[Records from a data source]
==========

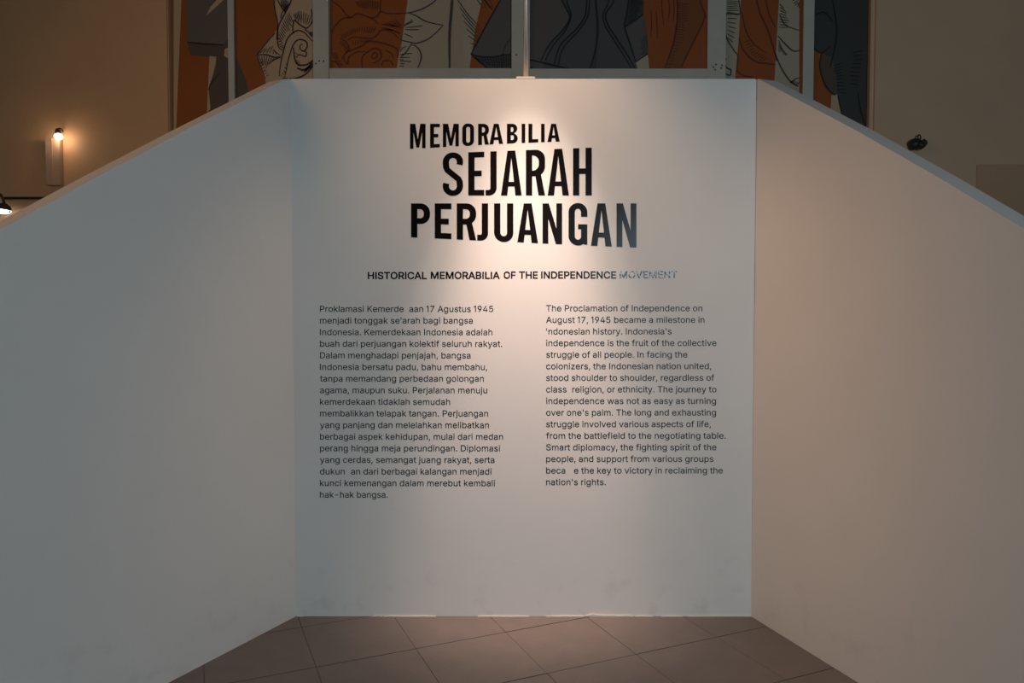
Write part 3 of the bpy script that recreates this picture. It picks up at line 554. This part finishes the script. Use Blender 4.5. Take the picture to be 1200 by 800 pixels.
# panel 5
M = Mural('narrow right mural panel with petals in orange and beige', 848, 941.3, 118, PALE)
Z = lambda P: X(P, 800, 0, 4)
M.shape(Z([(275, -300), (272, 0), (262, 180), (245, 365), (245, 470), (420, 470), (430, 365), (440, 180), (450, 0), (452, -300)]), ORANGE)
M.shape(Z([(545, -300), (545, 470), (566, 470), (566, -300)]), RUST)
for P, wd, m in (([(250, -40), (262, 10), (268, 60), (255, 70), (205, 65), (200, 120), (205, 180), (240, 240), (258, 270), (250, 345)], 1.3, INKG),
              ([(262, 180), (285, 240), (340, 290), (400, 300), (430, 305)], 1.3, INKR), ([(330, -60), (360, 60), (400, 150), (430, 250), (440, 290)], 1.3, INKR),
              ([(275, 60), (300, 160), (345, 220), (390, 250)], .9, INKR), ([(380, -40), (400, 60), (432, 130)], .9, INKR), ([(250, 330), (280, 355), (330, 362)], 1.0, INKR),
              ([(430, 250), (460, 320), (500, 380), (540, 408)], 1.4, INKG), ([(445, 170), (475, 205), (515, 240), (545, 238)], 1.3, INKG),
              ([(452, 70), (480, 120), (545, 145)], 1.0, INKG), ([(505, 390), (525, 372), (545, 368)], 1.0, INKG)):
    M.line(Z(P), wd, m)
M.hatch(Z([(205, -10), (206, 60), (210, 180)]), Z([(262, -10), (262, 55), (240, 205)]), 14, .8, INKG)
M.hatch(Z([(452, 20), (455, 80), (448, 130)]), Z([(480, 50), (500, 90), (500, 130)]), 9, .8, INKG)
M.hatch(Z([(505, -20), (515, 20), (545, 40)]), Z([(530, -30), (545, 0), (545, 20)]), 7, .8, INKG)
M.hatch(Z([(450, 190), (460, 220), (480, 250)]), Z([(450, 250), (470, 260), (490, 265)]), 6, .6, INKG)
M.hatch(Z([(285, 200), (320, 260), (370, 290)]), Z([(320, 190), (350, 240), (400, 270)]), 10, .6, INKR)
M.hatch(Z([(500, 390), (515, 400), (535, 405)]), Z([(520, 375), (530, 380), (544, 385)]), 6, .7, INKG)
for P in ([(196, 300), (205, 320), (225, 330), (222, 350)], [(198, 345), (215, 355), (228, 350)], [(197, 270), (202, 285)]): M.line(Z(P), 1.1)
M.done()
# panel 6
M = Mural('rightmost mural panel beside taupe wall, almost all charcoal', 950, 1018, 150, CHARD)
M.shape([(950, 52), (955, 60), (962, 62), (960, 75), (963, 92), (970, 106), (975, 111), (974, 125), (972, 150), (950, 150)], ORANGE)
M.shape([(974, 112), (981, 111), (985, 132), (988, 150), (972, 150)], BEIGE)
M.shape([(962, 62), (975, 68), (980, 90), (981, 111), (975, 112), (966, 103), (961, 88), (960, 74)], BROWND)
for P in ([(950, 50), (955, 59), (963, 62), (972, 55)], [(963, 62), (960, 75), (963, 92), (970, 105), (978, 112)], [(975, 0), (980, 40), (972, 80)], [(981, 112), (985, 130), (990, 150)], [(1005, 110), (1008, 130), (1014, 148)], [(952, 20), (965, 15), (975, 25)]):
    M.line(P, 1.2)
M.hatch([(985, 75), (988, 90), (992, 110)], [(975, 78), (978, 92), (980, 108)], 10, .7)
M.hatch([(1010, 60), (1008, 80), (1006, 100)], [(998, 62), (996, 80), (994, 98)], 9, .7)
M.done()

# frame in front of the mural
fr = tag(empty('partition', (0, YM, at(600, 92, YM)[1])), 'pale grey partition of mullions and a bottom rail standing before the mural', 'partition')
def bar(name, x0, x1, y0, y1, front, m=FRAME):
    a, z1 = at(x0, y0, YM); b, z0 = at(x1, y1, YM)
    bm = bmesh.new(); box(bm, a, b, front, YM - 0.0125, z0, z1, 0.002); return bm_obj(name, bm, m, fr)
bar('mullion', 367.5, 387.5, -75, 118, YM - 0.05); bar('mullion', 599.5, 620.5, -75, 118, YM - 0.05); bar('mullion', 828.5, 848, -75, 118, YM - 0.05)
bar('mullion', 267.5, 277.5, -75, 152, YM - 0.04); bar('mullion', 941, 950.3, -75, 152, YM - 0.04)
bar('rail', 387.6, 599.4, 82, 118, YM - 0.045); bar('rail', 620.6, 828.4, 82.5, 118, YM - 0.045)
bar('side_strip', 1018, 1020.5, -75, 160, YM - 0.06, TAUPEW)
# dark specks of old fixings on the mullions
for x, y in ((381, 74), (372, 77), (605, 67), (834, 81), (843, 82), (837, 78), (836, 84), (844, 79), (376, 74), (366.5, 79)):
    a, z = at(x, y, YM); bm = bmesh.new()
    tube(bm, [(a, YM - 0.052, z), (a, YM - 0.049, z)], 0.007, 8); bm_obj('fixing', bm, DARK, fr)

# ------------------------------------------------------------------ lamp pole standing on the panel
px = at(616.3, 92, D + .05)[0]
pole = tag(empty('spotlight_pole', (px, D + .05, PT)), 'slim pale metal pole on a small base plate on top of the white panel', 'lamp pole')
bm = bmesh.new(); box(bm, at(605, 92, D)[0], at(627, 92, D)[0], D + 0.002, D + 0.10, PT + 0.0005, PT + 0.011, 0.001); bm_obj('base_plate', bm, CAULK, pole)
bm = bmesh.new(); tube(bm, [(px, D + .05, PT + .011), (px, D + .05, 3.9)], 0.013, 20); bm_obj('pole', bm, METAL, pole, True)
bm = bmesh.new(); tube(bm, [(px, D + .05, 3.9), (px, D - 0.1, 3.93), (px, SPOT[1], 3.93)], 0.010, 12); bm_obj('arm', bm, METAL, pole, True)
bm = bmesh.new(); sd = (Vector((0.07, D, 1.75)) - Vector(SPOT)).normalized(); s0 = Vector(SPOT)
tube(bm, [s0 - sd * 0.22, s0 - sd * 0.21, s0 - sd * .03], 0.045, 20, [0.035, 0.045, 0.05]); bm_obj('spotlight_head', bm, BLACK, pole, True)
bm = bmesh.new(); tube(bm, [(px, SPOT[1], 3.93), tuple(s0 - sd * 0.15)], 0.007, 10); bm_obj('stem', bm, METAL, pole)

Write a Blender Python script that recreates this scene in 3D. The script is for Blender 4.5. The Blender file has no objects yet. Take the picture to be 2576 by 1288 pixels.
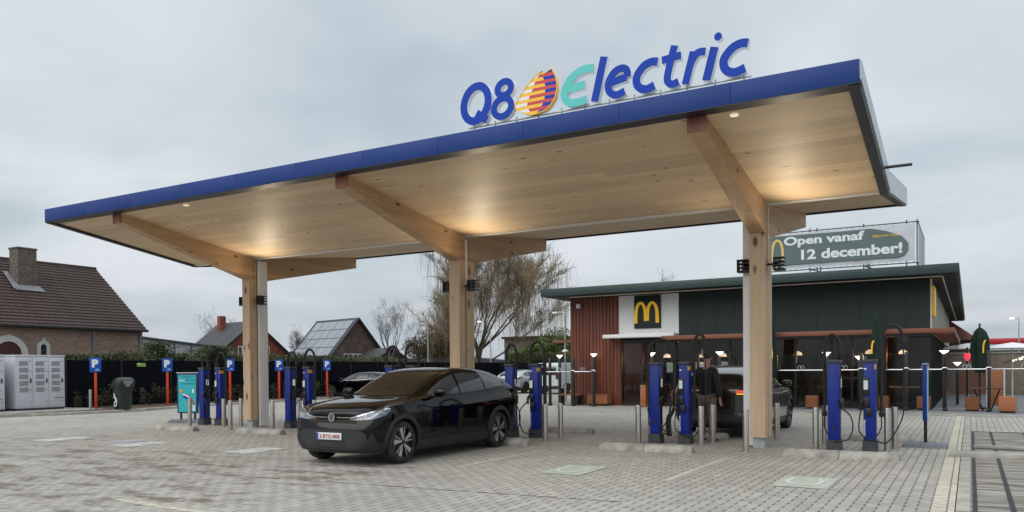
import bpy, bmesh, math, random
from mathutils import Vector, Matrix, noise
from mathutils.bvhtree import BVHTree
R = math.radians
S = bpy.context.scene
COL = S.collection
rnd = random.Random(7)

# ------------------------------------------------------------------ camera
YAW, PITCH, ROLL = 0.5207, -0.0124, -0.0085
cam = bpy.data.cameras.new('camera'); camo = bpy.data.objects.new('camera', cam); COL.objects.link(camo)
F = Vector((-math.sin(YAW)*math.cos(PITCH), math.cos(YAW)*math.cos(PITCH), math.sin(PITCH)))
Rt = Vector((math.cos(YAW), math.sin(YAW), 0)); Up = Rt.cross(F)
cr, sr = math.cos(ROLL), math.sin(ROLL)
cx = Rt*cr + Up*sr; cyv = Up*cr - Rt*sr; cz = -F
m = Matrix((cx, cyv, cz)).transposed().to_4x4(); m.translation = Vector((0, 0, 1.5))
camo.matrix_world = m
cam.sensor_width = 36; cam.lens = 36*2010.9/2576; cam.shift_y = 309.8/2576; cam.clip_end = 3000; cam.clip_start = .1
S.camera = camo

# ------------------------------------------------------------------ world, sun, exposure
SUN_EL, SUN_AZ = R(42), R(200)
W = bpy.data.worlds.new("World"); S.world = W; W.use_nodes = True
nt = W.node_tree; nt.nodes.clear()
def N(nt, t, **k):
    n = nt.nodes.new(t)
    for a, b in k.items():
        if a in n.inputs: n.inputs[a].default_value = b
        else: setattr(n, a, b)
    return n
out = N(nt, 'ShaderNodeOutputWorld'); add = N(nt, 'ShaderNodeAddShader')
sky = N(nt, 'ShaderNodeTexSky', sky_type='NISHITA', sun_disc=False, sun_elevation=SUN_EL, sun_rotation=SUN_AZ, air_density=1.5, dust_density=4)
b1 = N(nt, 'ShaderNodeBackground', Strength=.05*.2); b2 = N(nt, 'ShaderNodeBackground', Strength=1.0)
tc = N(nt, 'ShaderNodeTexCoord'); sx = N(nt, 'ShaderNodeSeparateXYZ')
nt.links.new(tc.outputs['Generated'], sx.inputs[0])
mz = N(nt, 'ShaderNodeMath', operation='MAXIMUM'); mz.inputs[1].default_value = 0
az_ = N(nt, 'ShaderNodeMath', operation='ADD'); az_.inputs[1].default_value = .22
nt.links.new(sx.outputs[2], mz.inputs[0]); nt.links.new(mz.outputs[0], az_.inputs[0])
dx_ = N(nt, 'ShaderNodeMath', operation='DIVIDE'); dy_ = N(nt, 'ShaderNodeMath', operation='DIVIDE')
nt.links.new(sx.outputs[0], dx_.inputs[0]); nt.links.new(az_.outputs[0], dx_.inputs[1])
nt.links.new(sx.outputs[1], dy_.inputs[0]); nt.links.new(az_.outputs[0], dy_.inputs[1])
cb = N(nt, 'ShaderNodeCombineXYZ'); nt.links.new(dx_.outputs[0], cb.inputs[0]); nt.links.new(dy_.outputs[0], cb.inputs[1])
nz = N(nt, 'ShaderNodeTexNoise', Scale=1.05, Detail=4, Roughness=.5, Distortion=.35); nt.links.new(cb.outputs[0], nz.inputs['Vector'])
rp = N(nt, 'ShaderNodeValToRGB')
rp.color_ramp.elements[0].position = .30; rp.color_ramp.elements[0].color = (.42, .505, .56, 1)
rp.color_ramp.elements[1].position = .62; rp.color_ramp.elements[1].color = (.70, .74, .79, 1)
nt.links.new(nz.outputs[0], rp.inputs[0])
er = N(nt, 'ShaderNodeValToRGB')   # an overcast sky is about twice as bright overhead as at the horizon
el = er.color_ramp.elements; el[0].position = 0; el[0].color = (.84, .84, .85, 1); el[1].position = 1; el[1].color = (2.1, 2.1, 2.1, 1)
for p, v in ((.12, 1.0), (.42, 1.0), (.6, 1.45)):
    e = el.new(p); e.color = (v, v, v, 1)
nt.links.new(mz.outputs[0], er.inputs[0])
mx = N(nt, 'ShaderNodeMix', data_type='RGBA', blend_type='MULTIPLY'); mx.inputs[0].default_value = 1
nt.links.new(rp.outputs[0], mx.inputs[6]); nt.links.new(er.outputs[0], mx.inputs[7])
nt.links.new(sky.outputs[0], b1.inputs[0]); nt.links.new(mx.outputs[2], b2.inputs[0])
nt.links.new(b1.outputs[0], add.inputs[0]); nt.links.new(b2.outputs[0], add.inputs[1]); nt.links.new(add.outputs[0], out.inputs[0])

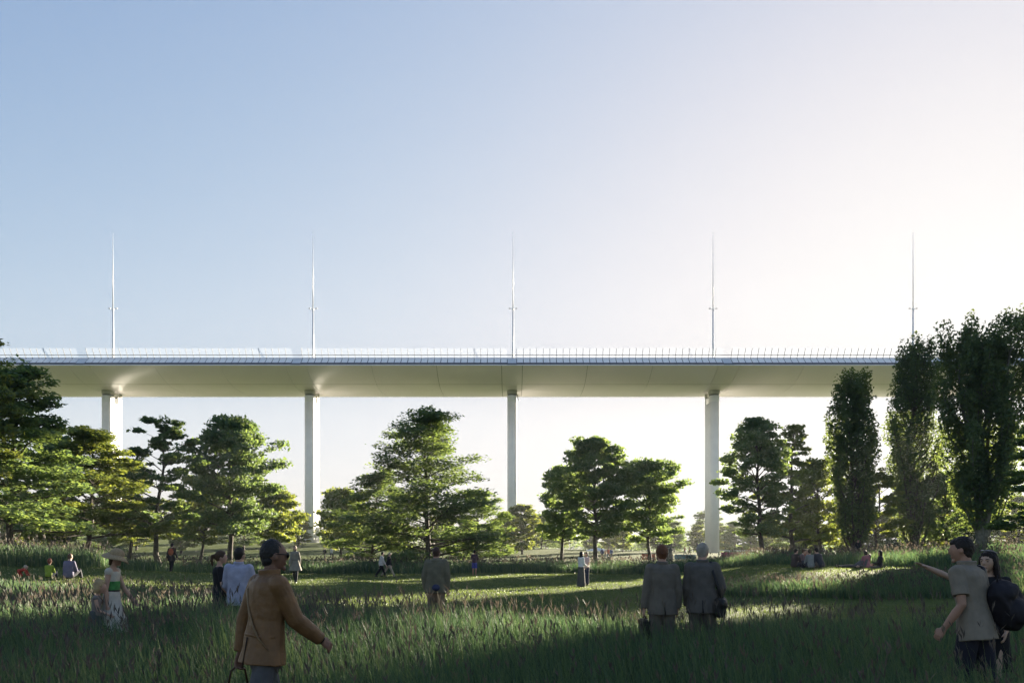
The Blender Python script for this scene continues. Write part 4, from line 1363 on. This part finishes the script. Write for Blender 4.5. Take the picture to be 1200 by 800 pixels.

==========

DIRECTIONS FOR THIS TASK. Copy each line of the entries that includes the word "recreates".

EXERCISE ANSWER.
Write part 3 of the bpy script that recreates this picture. It picks up at line 554. This part finishes the script. Use Blender 4.5. Take the picture to be 1200 by 800 pixels.
Write a Blender Python script that recreates this scene in 3D. The script is for Blender 4.5. The Blender file has no objects yet. Take the picture to be 2576 by 1288 pixels.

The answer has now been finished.